X-Men, July 14. Hollywood is often tempted by comic-book franchises, which offer presold plots and characters with instant name recognition. On the downside, they cost lots to make - all those fantasy effects - and their audience tilts strongly toward the young end of the spectrum. "X-Men" is as popular as any comic book of its kind, and the movie version may strike a crossover chord with its bittersweet premise that society and superheroes are too different to get along. The live-action cast includes Patrick Stewart and Anna Paquin, and the director is Bryan Singer, of "The Usual Suspects" fame. They could score a superhit - or follow the underrated "Mystery Men" into superoblivion.

What Lies Beneath, July 21. Robert Zemeckis has shown an optimistic streak in pictures like "Forrest Gump" and the "Back to the Future" trilogy, but there's darkness ahead for Harrison Ford and Michelle Pfeiffer in this supernatural thriller about a professor, his possibly paranoid wife, and a ghost.
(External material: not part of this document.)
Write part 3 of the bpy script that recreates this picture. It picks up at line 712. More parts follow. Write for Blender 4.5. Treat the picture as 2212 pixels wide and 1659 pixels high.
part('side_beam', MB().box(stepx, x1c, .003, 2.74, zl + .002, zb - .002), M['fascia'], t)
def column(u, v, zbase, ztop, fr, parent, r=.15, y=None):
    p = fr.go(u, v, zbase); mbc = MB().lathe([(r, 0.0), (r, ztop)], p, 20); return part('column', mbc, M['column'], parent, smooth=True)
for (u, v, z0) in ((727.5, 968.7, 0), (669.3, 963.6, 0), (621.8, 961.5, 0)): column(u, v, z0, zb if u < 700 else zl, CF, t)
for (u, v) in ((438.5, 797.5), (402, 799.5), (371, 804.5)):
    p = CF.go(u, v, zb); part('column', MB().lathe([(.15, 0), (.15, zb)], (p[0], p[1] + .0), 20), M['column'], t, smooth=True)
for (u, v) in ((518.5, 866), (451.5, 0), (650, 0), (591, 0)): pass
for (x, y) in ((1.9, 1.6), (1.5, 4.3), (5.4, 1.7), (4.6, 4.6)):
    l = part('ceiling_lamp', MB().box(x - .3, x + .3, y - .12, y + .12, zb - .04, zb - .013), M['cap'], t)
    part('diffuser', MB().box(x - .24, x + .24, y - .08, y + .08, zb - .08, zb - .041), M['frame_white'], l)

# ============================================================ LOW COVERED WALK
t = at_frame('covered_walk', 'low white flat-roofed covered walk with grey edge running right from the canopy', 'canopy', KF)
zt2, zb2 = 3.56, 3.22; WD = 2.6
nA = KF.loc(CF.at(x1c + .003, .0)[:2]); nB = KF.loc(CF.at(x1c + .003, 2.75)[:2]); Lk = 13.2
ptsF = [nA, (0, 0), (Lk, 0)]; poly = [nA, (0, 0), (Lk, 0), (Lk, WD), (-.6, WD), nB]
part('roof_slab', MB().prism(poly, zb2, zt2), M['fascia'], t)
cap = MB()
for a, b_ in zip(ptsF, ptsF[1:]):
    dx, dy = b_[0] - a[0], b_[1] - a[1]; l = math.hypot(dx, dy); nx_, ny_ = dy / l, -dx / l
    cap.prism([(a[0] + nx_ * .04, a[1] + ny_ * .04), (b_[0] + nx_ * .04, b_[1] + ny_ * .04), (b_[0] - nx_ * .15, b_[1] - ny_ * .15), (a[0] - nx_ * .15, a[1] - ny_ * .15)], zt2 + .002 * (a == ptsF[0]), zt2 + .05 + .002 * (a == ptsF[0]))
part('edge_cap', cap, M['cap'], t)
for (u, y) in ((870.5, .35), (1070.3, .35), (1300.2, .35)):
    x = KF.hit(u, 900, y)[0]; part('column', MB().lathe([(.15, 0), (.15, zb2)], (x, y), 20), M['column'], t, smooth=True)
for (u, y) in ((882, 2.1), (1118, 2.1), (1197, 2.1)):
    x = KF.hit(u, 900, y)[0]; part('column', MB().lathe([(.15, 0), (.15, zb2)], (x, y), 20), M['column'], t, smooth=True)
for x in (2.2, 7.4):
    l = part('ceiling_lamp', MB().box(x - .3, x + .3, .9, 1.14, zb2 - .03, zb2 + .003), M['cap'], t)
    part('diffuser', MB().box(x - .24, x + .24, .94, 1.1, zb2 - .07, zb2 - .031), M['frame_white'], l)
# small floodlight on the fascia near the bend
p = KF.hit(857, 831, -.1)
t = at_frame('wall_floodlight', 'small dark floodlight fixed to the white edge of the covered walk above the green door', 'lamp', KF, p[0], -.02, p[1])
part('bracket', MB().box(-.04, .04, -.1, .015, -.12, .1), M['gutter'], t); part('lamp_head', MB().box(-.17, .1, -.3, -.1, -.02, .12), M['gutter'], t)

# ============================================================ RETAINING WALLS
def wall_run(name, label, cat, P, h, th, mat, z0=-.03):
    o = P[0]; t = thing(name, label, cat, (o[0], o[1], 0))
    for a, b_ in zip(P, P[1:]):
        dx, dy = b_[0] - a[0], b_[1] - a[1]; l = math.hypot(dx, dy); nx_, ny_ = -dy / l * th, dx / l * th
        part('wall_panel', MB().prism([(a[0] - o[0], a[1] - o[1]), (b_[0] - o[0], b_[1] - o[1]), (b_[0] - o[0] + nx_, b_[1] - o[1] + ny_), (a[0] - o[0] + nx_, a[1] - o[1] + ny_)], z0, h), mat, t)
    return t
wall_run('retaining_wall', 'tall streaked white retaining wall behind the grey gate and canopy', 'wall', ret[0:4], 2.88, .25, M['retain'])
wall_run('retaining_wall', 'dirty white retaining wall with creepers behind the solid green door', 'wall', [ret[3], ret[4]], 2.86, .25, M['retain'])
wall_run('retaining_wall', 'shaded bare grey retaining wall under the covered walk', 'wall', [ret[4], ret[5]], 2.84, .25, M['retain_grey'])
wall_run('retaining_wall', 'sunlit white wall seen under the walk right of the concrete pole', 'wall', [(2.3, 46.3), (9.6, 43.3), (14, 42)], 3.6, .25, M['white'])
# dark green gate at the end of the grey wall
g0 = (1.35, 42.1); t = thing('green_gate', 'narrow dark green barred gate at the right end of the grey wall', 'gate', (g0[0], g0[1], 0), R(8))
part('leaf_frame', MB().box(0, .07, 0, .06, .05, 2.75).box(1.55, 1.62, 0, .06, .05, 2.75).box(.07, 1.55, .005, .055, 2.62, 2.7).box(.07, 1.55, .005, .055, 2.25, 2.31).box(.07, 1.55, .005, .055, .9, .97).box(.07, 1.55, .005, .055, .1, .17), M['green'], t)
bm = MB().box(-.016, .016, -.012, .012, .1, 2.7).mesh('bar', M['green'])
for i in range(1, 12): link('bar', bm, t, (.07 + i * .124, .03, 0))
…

Early reports have stressed the secrecy surrounding this production, raising hopes that the filmmakers have some innovative tricks up their sleeve.

Nutty Professor II: The Klumps, July 28. Eddie Murphy ended a slump with his 1996 remake of the Jerry Lewis comedy about a painfully shy scholar who becomes a loud-mouthed swinger with the help of a magic elixir. What would happen if Personality No. 2 stole the potion and used it to flummox our hero's wedding plans? And what if Murphy again played Klump family members of every age, size, and gender - this time throughout the whole movie, not in just a single obstreperous scene? So many moviegoers are itching to find out that box offices will swell even if the whole affair is a bit of a letdown. This professor isn't so nutty.

Space Cowboys, Aug. 4. The cold war is just a memory, and so are the exploits of four feisty test pilots whose careers ended when the astronaut program began. Now a dying satellite needs emergency repairs, one of the quartet is an expert in its technology, and he'll only take the assignment if his buddies are the backup crew. Sounds like a job for Clint Eastwood, James Garner, Tommy Lee Jones, and Donald Sutherland. Eastwood also signed on to direct the picture, which augurs well for its creativity, even if its credibility runs thin.

Smaller pictures will also proliferate during the summer. Foreign imports include The Wind Will Carry Us, a deeply intelligent drama about a filmmaker visiting a rural Iranian village.

Documentaries include The Eyes of Tammy Faye, about Jim and Tammy Faye Bakker's troubled televangelism empire.

Independently produced fiction films include Girlfight, about a teenager who becomes a boxer despite her father's opposition. Revivals range from the crime drama Rififi to the Rolling Stones rockumentary Gimme Shelter.

It's too early to tell whether we're in for a great season, but it's certain to be a busy one.